Il presidente russo Vladimir Putin ha chiesto un minuto di silenzio per quelli che ha definito gli “eroi” che combattono in Ucraina e per le “vittime delle azioni terroristiche di Kiev“.
“Voglio che mi sentano a Kiev, che mi sentano in Occidente: le persone che vivono nel Lugansk, nel Donetsk, a Kherson e Zaporizhzhia diventano nostri cittadini per sempre“, ha affermato Putin, aprendo la cerimonia di firma dei trattati di annessione a Mosca delle quattro regioni ucraine.
L’Ucraina deve “cessare il fuoco cominciato nel 2014, siamo pronti a tornare al tavolo dei negoziati. Ma la scelta” dell’annessione della popolazione delle quattro regioni ucraine non è più in discussione.
“Difenderemo la nostra terra con tutti i mezzi a nostra disposizione”. Lo ha detto il presidente russo a proposito delle quattro regioni ucraine che oggi vengono annesse alla Russia.
L’Unione Sovietica è passata e non tornerà. Ma i russi che vivono al di fuori dei confini della Russia possono tornare alla loro “patria storica”.
“L’amore per la Russia è un sentimento indistruttibile. Ecco perché anche i giovani nati dopo la tragedia della caduta dell’Unione Sovietica hanno votato” per l’annessione, ha aggiunto Putin.
Sordo alle proteste della comunità internazionale, Vladimir Putin ha deciso di procedere con l’annessione dei quattro territori ucraini dove si sono svolti i referendum che le cancellerie occidentali hanno definito delle “farse”. Gli accordi saranno firmati oggi con una cerimonia in pompa magna nella Sala di San Giorgio al Cremlino con i capi delle quattro entità, e saranno accompagnati da una festa popolare sulla Piazza Rossa.
Un programma che stride con le scene delle migliaia di russi in fuga dal Paese per sottrarsi alla possibile chiamata alle armi.
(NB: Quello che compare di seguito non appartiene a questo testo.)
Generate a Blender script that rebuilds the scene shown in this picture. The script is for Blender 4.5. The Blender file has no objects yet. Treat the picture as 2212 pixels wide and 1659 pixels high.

I Paesi baltici e la Polonia hanno già chiuso da settimane le loro frontiere ai russi, e a loro si è unita ora la Finlandia ed è pronta la Norvegia.
Ma l’esodo continua attraverso le frontiere meridionali, specie con la Georgia e il Kazakhstan, e, più a est, con la Mongolia. Eppure niente sembra poter distogliere il Cremlino dai suoi piani, da realizzare anche attraverso la mobilitazione parziale dichiarata il 21 settembre. Le prime unità dei riservisti richiamati, ha fatto sapere il ministero della Difesa, si sono già costituite, e saranno impiegate per “controllare i territori liberati” in Ucraina. In primis, dunque, le aree di Donetsk, Lugansk, Kherson e Zaporizhzhia, che si apprestano ad entrare a far parte della Federazione e che quindi Mosca difenderà come proprio territorio.
Sotto le mura del Cremlino è stato allestito un enorme palco per le celebrazioni in piazza, con la scritta ‘Donetsk, Lugansk, Zaporizhzhia, Kherson, Russia, insieme per sempre’, nella sala di San Giorgio si sono completati i preparativi per la firma dell’atto di adesione e per un discorso del presidente che il suo portavoce ha già preannunciato come “corposo”. Non è difficile prevederne il contenuto. Un assaggio si è avuto ieri, quando Putin è intervenuto in videoconferenza a una riunione dei capi dei servizi di sicurezza e intelligence delle nove ex repubbliche sovietiche ora membri della Comunità degli Stati indipendenti (Csi). Il presidente ha riproposto lo scenario che vede i Paesi occidentali (“i nostri avversari geopolitici” li ha definiti) impegnati a seminare il caos nello spazio ex sovietico “con rivoluzioni colorate e bagni di sangue” per salvaguardare la propria “egemonia unipolare”. Anche il conflitto in Ucraina è conseguenza di questo. E tutto ciò, ha avvertito, porta a “rischi di destabilizzazione nell’intera regione dell’Asia-Pacifico”.